Turmes erklärte, 96 Prozent der produzierenden Industrie bekämen nun die Verschmutzungsrechte bis 2020 umsonst zugeteilt. Das hätten seine Experten ausgerechnet. Zu diesem Zeitpunkt hatte er die letzte Kompromissversion noch nicht gesehen. Sie besagt, dass neue Kraftwerke in Westeuropa mit bis zu 15 Prozent aus Erlösen des Emissionshandels subventioniert werden dürfen. "Wenn das wirklich beschlossen wurde, ist es für die Klimapolitik ein Desaster", sagte Turmes ungläubig. Wenig später konnte er sich mit eigenen Augen überzeugen. Angela Merkel hatte sich auch in diesem Punkt durchgesetzt. Sie wollte einen Ausgleich dafür, dass die Osteuropäer für ihre alten Kohlekraftwerke die Emissionsrechte "übergangsweise" gratis erhalten. Außerdem bekommen sie bis 2020 einen Solidaritätszuschlag von 12 Prozent aller jährlich auf den Markt kommenden Verschmutzungsrechte. Die übrigen 88 Prozent werden an die Mitgliedsstaaten verteilt, damit sie sie an die Betriebe verkaufen können.
Merkel hatte ursprünglich darauf bestanden, es dürfe nur entweder den Emissionssoli oder die Schonzeit für Kraftwerke geben. EU-Ratspräsident Sarkozy hatte die ganze Nacht mit Polen und Ungarn über die Details gestritten. Am Ende begründete er sein Entgegenkommen so: "In Polen leben 38 Millionen Menschen. Ihre Energieversorgung hängt zu 95 Prozent an der Kohle. Wenn diese alten Kohlekraftwerke voll dem Emissionshandel unterworfen wären, würden sich die Energiepreise verdreifachen."

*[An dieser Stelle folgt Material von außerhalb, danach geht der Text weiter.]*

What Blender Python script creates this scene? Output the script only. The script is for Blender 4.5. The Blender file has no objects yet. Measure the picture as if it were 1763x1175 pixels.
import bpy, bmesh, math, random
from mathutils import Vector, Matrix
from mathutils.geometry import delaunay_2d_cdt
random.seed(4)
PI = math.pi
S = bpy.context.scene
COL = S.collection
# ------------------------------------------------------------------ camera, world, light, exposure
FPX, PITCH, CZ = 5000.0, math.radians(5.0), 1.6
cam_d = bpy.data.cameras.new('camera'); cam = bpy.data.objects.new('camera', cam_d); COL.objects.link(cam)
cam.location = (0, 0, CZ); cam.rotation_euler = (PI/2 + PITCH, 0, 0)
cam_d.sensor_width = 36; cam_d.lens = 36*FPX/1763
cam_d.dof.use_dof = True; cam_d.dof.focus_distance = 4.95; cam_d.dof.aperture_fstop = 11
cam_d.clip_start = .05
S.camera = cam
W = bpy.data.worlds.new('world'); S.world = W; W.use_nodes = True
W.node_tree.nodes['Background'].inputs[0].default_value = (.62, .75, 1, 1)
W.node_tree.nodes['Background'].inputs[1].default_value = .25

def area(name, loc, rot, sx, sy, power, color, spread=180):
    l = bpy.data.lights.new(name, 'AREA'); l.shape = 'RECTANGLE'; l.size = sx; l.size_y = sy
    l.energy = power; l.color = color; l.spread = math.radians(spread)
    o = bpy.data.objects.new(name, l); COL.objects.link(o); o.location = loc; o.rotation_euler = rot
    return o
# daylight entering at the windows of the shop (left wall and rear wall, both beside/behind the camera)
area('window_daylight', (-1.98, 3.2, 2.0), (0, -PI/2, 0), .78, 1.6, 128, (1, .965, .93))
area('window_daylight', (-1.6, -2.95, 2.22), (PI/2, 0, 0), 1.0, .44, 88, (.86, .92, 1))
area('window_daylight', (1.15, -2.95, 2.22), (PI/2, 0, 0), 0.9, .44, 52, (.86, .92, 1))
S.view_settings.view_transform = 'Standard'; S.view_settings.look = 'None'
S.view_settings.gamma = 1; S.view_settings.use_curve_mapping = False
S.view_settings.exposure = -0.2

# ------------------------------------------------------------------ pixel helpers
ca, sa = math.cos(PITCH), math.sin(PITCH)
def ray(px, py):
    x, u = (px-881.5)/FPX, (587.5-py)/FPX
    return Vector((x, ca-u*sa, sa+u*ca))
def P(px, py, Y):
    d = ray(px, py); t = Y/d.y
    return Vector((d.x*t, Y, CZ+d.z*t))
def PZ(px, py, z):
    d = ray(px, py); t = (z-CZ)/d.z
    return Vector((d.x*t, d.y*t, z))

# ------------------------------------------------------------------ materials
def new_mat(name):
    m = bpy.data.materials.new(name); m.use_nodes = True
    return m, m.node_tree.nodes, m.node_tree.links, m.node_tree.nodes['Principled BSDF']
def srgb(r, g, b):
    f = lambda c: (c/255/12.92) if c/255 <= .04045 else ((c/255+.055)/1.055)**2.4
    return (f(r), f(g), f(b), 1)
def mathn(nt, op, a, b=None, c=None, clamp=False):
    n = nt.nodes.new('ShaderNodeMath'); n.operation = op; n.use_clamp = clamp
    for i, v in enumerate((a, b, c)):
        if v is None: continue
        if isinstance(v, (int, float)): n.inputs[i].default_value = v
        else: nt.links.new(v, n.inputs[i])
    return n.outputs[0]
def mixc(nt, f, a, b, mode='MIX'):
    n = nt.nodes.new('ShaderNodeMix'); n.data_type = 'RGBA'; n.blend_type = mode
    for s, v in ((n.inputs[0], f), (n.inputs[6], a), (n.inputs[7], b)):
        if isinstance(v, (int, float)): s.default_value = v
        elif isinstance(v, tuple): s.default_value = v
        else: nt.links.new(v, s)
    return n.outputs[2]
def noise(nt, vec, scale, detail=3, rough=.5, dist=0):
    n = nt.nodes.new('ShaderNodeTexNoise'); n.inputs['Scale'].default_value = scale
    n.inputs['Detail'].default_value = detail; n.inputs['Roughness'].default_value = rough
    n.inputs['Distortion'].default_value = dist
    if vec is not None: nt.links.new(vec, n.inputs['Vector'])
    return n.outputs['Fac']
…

Am Freitagmorgen war Angela Merkel in beschwingter Laune beim Ratsgebäude eingetroffen. Im Gegensatz zu ihren osteuropäischen Amtskollegen hatte sie keine zähen nächtlichen Einzelgespräche mit Sarkozy durchstehen müssen. Doch als sie den großen Sitzungssaal betrat, war es mit der Gelassenheit vorbei. Sarkozy erklärte, der Beginn der Tagung verschiebe sich um ein paar Minuten, und führte Merkel in einen Nebenraum. Dort erklärte er ihr wohl, dass die Osteuropäer auf ihren Forderungen beharren und beides wollen: Solizuschlag und Gratisemissionsrechte für alte Kraftwerke. Im Gegenzug, so argumentierte Merkel, müssten die westeuropäischen Energieerzeuger finanziell entlastet werden. Sonst würde bald kein neues Kohlekraftwerk mehr in Deutschland gebaut und die Energiebranche würde nach Osteuropa abwandern.
Nun werden die Experten ihre Rechenschieber zücken. 30 Milliarden Euro werden im Jahr 2020 aus dem Erlös der Emissionsrechte in die nationalen Haushalte fließen, glaubt ein deutscher Fachmann. Der grüne EU-Abgeordnete Turmes hingegen schätzt, dass es nur ein Bruchteil davon sein wird.
Bisher ist das alles Spekulation. Denn den Marktpreis von einer Tonne CO2 im Jahr 2020 kennt heute noch keiner.